District enrollment staff presented two alternatives for Glenwood Elementary’s incoming kindergarten class for 2020–21 and sought board input on priorities.
Option 1 would shrink the base attendance zone and reserve 34 seats for the smaller zone, with some seats open for lottery placement and transportation-focused assignments; Option 2 would impose a cap and keep the current, larger intake zone, meaning fewer openings for out-of-zone students. Staff emphasized the practical tradeoffs: class-size mandates for K–3, cafeteria and common-area capacity at Glenwood, sibling and magnet/dual-language lottery weights, and the effect of grandfathered students on net available seats.

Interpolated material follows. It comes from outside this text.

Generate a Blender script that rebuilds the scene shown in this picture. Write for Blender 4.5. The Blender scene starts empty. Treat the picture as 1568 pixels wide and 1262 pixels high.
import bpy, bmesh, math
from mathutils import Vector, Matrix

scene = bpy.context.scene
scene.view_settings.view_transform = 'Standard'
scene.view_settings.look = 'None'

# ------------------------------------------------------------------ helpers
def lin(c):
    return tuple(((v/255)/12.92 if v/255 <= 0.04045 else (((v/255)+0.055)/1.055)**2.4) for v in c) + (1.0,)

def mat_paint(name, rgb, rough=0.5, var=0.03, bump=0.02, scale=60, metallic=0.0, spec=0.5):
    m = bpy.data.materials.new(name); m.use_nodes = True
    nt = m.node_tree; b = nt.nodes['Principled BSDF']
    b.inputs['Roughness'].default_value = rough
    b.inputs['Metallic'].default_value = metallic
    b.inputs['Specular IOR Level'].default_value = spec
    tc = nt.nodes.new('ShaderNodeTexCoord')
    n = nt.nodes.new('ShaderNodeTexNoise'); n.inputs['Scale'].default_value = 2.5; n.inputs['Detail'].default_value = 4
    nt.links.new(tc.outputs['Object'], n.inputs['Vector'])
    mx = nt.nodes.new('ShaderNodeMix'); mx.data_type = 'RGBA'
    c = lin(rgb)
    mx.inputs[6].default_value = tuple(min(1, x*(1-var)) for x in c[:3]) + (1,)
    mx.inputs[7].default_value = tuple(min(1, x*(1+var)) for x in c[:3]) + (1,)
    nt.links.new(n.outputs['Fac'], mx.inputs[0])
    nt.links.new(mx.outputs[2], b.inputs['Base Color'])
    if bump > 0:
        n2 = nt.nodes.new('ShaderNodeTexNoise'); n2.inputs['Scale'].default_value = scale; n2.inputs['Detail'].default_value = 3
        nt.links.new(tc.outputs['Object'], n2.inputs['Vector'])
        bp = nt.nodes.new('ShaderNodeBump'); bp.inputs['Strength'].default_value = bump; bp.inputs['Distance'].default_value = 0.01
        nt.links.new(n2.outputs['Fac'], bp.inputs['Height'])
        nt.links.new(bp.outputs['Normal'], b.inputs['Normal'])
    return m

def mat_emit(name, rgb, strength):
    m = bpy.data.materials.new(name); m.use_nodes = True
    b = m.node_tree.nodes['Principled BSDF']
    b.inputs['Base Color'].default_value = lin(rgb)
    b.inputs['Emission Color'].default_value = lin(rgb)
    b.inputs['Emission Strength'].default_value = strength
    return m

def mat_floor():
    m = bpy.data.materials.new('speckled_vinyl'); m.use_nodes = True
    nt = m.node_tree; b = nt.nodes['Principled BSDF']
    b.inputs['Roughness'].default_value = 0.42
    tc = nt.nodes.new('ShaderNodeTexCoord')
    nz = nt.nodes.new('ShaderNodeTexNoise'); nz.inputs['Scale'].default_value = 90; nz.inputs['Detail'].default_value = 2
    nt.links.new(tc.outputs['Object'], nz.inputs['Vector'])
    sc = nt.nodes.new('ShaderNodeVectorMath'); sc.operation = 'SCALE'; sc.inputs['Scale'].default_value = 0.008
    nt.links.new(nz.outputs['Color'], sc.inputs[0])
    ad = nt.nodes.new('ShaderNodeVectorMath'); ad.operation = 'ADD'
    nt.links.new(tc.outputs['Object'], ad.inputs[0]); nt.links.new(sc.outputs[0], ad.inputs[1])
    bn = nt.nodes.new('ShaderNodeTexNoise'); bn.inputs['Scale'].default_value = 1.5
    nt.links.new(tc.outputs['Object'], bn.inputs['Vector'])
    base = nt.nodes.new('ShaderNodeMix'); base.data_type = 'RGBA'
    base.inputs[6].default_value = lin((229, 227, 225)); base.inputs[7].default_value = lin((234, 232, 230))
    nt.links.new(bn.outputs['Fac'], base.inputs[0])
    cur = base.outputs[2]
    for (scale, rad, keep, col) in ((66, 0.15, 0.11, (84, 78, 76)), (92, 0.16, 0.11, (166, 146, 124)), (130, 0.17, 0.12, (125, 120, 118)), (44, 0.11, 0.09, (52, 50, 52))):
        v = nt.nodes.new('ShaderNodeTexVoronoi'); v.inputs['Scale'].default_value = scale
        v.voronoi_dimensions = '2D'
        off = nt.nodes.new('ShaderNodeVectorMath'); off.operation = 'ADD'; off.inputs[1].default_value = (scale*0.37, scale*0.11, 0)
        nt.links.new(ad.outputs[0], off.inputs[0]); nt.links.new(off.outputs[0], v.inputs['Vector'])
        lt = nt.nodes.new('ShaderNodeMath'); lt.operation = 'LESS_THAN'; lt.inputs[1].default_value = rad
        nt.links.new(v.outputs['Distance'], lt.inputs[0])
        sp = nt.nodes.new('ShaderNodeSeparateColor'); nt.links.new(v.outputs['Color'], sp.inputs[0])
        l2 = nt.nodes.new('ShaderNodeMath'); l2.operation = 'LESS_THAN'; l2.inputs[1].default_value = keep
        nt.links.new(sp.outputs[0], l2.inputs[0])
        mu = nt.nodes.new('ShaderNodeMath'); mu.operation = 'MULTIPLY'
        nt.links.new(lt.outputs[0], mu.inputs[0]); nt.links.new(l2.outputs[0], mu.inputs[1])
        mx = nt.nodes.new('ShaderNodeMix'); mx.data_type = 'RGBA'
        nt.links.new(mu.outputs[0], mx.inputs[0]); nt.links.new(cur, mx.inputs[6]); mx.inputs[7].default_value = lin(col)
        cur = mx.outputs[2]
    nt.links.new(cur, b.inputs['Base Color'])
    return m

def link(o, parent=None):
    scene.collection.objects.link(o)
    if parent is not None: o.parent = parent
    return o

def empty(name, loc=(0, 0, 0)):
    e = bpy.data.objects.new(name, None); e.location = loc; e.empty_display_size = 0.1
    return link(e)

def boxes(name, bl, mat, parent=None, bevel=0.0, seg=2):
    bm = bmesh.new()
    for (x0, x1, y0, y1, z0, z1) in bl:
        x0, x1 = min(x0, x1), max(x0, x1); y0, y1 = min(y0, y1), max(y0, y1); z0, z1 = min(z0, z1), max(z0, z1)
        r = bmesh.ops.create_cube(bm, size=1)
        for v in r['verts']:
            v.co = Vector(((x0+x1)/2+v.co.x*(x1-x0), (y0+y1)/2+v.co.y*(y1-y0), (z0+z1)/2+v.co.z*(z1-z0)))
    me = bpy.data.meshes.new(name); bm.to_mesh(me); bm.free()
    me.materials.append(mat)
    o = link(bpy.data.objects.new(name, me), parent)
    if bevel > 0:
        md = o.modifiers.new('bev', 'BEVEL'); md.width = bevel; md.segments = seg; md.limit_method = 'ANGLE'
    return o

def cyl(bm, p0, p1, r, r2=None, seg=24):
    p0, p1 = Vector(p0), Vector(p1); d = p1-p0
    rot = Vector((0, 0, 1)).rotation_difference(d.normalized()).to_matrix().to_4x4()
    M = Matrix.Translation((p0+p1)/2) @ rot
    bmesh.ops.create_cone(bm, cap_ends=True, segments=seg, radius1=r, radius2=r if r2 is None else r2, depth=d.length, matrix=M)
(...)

Staff said they are collecting a parent survey (responses due the following day) to estimate how many incoming kindergartners will claim seats and will report those results before the board votes. The presentation highlighted two planning variables that will shape any final policy: (1) whether to allow families to list multiple program preferences (dual language, STEAM, etc.) and how to weight those choices in the lottery algorithm; and (2) how to treat staff who work at Glenwood and wish to enroll their children.
Board members asked detailed implementation questions — for example, whether an older sibling could join a younger sibling accepted through lottery, how many new families might be displaced under each option, and how the proposed changes would interact with a full redistricting process planned for the following year. Several trustees said they want clearer simulations and case studies that show how the lottery and sibling/priority rules would operate in practice before selecting a plan.
What’s next: Staff will return with survey results, scenario simulations and legal review of priority definitions; the board did not vote on a final zone change that evening.